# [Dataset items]
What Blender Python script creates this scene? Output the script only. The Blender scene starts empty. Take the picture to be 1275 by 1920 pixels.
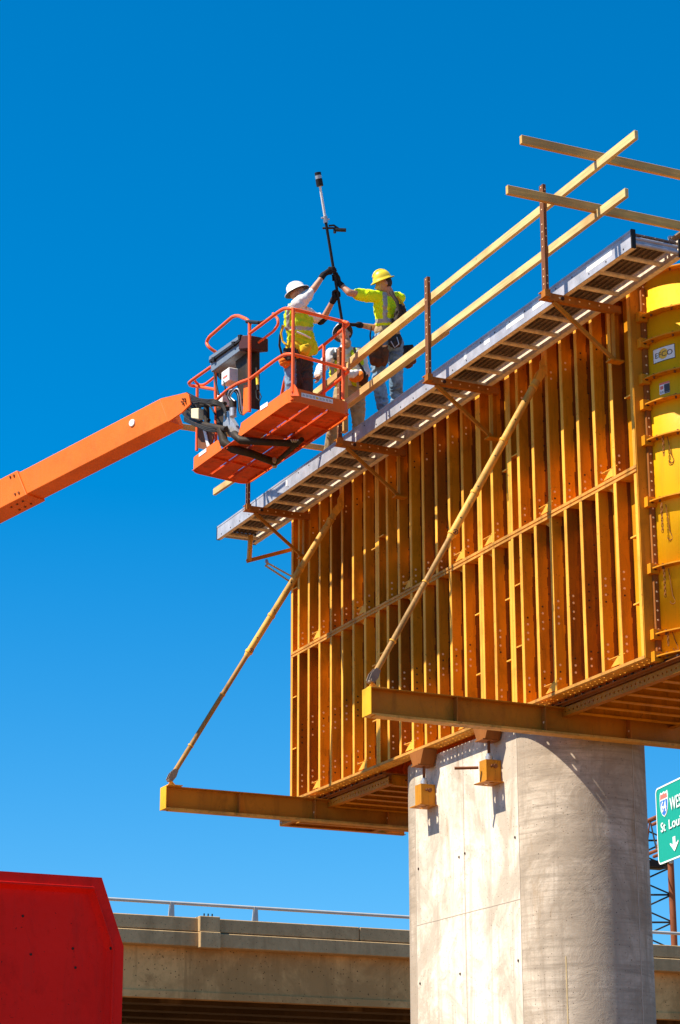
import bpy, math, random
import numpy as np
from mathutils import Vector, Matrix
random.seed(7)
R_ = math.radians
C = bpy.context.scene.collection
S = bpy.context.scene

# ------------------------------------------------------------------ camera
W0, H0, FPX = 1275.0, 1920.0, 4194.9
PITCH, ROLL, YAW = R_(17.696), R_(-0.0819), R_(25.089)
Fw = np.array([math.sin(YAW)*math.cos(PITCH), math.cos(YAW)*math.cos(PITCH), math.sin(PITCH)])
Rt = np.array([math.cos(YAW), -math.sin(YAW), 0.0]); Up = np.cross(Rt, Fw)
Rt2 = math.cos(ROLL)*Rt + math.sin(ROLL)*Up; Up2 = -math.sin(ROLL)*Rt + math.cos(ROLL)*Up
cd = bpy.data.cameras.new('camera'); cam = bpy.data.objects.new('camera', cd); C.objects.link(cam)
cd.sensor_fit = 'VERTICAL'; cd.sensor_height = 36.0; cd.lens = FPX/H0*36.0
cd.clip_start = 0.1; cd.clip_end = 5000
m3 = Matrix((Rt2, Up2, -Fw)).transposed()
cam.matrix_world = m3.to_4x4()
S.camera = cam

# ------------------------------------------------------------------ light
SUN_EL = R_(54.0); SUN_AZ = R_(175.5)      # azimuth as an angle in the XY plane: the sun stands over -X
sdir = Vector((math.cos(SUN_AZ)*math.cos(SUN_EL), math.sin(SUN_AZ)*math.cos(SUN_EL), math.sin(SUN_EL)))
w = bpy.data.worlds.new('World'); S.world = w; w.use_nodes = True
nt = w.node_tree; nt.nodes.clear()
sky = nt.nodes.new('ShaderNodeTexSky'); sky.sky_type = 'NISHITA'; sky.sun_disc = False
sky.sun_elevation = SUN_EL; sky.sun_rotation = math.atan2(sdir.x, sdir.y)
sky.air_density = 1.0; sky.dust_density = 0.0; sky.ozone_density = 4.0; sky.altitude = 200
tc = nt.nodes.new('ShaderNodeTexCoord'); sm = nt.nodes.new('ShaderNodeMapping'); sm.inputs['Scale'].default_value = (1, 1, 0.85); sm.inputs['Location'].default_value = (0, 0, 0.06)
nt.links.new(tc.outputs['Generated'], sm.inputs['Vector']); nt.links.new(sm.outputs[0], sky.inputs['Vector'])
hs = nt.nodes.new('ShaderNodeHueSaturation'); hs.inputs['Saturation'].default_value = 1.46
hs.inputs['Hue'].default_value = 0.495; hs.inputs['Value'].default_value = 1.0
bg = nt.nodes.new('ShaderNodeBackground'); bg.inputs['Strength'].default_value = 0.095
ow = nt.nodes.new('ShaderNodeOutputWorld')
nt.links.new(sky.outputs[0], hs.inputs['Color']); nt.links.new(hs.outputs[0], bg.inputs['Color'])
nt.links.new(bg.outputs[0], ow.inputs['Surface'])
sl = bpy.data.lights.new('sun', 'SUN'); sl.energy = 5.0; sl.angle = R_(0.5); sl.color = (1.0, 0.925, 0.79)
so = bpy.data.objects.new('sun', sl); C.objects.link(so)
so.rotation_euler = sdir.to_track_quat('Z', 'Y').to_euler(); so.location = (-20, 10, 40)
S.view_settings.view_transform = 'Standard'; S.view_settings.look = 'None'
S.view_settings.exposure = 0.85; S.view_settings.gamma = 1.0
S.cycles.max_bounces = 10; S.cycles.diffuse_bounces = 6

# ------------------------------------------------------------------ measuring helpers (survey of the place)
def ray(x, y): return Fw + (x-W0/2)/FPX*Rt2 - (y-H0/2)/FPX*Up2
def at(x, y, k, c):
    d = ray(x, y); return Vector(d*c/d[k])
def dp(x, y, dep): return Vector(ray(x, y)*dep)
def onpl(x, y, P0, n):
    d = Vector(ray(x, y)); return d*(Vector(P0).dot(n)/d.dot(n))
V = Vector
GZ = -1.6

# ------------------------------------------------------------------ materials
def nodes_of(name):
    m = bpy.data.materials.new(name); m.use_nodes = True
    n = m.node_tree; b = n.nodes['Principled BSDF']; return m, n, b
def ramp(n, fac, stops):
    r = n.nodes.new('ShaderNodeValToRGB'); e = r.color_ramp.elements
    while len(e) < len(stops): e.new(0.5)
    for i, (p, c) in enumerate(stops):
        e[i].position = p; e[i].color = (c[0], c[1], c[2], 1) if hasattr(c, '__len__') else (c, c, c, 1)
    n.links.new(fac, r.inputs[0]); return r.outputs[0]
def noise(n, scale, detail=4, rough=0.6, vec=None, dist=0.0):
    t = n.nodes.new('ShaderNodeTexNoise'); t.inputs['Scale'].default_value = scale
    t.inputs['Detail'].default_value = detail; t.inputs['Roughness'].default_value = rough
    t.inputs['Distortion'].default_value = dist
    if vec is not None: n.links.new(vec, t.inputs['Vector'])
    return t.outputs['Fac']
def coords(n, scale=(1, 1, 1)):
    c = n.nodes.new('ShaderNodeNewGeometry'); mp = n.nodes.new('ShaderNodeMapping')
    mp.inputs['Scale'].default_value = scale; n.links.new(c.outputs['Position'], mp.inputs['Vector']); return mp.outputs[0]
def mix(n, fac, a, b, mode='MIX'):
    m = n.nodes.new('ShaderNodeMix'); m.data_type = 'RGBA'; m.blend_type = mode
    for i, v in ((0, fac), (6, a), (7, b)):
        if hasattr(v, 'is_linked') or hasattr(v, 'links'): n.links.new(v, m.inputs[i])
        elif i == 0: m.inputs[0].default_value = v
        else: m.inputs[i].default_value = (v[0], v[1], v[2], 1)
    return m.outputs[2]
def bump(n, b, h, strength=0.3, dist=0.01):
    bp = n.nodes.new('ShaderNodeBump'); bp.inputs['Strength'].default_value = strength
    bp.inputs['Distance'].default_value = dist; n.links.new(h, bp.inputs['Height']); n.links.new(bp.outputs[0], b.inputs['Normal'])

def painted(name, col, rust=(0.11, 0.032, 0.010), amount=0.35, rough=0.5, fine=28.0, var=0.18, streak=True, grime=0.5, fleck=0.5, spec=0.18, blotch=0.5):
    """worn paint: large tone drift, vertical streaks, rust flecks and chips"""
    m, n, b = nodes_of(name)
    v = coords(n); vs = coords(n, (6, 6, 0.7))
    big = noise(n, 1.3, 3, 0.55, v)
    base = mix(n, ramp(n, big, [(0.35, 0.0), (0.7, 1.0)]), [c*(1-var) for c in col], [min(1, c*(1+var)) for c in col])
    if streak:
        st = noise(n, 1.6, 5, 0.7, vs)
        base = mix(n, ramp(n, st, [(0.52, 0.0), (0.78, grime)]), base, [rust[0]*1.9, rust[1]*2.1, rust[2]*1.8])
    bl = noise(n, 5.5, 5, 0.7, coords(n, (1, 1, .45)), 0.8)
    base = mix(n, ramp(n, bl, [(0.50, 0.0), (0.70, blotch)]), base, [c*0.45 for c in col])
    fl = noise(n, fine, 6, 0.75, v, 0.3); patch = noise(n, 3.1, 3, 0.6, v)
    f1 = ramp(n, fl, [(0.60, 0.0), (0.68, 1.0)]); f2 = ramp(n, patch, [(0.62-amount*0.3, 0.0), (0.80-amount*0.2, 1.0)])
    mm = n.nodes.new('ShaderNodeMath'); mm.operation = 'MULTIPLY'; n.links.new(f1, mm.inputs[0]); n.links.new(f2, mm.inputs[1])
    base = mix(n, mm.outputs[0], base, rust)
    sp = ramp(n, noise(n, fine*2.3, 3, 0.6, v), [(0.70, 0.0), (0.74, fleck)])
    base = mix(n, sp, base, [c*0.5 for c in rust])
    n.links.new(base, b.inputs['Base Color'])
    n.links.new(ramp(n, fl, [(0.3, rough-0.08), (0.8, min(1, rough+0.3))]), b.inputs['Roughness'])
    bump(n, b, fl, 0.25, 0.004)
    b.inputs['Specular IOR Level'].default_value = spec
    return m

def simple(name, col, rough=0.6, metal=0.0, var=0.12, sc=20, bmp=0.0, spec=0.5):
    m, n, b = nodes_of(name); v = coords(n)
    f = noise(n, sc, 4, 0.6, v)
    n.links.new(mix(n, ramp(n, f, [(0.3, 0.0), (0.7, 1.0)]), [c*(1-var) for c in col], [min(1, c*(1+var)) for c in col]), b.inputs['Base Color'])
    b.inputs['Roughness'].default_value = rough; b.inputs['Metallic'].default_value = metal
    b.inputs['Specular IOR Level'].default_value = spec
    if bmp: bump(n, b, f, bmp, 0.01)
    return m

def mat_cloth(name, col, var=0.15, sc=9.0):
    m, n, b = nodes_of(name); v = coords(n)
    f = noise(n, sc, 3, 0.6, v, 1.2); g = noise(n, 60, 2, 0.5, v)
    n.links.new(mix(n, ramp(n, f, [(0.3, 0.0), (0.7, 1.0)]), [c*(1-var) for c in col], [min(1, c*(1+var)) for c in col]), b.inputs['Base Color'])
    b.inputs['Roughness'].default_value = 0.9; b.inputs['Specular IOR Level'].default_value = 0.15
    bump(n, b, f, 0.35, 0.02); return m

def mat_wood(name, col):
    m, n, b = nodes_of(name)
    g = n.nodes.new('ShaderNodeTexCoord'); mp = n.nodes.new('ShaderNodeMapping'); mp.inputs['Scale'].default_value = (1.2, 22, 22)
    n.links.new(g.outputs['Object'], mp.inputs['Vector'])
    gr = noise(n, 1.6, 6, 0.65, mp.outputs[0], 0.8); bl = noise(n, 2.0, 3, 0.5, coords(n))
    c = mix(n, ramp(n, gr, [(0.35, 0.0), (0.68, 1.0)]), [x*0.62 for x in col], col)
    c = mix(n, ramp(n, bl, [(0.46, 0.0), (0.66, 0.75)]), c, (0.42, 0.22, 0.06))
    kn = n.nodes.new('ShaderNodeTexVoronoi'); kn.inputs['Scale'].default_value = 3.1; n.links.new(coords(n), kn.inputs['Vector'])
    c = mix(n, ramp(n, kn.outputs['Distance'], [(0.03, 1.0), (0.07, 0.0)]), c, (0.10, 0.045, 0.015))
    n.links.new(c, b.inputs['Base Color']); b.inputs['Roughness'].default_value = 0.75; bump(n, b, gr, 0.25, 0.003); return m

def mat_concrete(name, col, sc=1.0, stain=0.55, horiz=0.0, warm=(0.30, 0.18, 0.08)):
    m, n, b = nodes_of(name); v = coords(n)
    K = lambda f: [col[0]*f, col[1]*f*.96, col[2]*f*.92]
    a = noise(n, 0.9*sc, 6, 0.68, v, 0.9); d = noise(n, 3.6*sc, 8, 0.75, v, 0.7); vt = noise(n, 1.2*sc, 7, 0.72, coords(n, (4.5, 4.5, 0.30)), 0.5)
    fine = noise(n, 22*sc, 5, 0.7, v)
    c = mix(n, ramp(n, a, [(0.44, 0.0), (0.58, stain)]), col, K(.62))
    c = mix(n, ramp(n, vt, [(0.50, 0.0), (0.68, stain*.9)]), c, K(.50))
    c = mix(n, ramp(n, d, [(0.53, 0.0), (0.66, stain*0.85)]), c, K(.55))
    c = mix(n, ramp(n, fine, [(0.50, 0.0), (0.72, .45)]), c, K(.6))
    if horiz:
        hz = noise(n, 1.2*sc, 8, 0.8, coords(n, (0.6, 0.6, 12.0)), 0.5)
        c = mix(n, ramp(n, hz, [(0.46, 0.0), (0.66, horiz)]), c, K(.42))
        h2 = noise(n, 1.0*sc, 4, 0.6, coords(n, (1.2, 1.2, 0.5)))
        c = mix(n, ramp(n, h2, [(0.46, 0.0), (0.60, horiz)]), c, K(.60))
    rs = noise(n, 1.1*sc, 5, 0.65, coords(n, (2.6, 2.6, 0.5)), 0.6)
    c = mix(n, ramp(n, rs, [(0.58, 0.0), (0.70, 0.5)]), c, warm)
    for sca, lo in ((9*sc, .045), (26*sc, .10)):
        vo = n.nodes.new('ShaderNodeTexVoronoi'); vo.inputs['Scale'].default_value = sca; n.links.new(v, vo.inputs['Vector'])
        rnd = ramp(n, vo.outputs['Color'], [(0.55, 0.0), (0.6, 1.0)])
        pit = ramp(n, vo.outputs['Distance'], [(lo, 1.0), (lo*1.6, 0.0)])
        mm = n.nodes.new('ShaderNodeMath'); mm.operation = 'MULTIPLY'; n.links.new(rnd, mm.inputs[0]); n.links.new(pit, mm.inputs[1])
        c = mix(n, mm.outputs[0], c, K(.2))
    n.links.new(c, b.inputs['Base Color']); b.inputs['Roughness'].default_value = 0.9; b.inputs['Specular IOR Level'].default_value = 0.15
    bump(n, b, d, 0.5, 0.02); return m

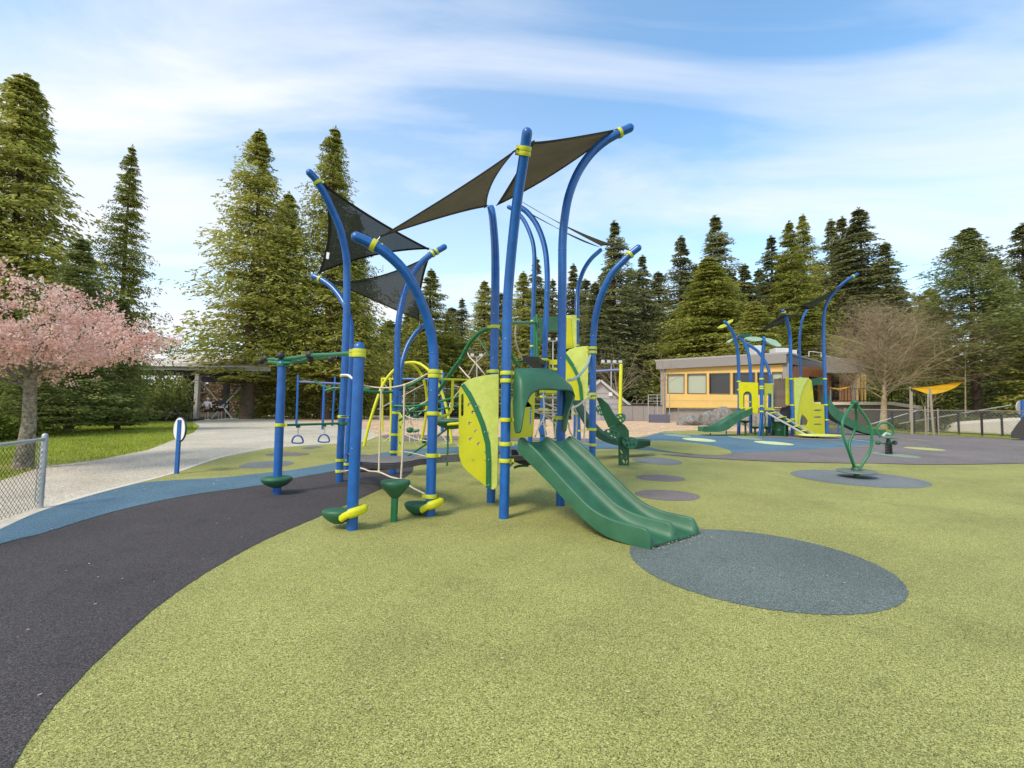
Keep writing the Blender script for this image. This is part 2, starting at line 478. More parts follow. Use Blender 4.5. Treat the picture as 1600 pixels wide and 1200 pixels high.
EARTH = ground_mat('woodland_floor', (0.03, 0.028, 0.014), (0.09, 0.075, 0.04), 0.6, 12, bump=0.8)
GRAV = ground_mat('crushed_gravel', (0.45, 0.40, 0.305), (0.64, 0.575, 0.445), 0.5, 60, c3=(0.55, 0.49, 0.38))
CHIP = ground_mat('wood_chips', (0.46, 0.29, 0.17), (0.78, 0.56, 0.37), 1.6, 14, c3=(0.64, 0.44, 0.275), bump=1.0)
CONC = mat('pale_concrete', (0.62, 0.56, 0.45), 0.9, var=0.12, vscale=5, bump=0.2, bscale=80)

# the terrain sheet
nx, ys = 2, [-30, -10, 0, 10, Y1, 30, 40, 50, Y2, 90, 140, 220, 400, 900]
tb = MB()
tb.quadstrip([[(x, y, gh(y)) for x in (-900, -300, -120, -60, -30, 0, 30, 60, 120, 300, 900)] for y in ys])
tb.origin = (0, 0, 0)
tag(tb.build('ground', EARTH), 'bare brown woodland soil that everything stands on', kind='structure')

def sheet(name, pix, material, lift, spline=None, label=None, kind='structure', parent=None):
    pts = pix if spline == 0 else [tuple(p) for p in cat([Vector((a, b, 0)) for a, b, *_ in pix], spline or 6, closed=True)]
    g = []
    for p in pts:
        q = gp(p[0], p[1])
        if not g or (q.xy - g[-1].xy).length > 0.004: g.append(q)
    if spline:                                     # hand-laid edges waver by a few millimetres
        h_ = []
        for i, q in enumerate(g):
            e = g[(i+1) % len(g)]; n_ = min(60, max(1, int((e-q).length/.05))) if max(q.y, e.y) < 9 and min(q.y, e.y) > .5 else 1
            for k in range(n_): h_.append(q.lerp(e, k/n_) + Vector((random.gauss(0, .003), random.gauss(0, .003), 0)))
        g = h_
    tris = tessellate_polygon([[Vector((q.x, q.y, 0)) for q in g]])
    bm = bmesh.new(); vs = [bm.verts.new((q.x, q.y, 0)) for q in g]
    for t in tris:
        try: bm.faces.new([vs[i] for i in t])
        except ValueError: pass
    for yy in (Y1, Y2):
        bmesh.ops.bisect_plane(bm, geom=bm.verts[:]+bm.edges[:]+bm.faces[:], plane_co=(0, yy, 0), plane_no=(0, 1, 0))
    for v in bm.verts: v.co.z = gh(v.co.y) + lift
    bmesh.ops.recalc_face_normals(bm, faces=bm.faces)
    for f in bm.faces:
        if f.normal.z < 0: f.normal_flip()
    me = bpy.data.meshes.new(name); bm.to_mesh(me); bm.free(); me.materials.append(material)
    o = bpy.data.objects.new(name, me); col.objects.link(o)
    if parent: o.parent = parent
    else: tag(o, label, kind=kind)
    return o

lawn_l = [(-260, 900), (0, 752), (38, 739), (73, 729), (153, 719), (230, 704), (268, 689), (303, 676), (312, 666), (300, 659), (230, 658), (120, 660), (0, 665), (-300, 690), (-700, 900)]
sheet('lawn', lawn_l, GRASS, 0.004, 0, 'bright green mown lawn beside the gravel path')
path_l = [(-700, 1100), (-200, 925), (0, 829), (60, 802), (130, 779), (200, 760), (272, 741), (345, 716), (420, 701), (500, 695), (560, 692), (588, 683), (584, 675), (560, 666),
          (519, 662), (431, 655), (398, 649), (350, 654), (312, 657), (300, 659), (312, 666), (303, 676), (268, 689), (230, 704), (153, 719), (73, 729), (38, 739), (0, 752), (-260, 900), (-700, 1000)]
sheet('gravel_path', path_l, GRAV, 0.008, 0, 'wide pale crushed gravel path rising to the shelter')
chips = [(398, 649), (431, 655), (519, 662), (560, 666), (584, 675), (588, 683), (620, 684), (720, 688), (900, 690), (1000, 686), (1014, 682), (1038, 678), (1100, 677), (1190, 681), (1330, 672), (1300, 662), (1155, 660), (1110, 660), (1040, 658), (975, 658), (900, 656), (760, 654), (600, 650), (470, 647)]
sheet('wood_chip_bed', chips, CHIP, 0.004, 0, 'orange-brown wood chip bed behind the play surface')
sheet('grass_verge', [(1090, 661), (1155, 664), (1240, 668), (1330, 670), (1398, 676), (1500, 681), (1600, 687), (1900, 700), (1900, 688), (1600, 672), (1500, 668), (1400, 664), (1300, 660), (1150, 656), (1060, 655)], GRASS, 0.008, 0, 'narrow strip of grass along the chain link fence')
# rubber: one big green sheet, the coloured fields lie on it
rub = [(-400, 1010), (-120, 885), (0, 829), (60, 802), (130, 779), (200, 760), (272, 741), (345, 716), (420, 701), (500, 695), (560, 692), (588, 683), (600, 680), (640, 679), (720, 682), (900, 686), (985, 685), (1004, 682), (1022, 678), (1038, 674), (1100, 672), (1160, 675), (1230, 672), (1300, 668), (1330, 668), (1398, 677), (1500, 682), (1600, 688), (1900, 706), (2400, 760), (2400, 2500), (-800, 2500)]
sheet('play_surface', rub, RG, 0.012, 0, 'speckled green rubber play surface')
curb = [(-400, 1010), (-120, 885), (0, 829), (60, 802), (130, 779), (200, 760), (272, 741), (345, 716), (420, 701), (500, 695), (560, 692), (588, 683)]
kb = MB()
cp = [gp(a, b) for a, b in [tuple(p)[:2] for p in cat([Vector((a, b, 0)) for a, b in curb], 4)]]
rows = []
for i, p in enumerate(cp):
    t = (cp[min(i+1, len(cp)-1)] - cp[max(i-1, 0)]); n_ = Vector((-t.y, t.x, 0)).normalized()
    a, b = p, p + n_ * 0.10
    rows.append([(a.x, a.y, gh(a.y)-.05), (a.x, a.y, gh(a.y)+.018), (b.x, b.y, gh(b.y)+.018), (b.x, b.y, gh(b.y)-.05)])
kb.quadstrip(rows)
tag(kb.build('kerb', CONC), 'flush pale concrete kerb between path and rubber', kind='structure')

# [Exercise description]
Within the material above, transcribe exactly the lines that run from the line holding "Keep writing the" through the line holding "tag(tb.build('ground', EARTH), 'bare".

# [Exercise answer]
Keep writing the Blender script for this image. This is part 2, starting at line 478. More parts follow. Use Blender 4.5. Treat the picture as 1600 pixels wide and 1200 pixels high.
EARTH = ground_mat('woodland_floor', (0.03, 0.028, 0.014), (0.09, 0.075, 0.04), 0.6, 12, bump=0.8)
GRAV = ground_mat('crushed_gravel', (0.45, 0.40, 0.305), (0.64, 0.575, 0.445), 0.5, 60, c3=(0.55, 0.49, 0.38))
CHIP = ground_mat('wood_chips', (0.46, 0.29, 0.17), (0.78, 0.56, 0.37), 1.6, 14, c3=(0.64, 0.44, 0.275), bump=1.0)
CONC = mat('pale_concrete', (0.62, 0.56, 0.45), 0.9, var=0.12, vscale=5, bump=0.2, bscale=80)

# the terrain sheet
nx, ys = 2, [-30, -10, 0, 10, Y1, 30, 40, 50, Y2, 90, 140, 220, 400, 900]
tb = MB()
tb.quadstrip([[(x, y, gh(y)) for x in (-900, -300, -120, -60, -30, 0, 30, 60, 120, 300, 900)] for y in ys])
tb.origin = (0, 0, 0)
tag(tb.build('ground', EARTH), 'bare brown woodland soil that everything stands on', kind='structure')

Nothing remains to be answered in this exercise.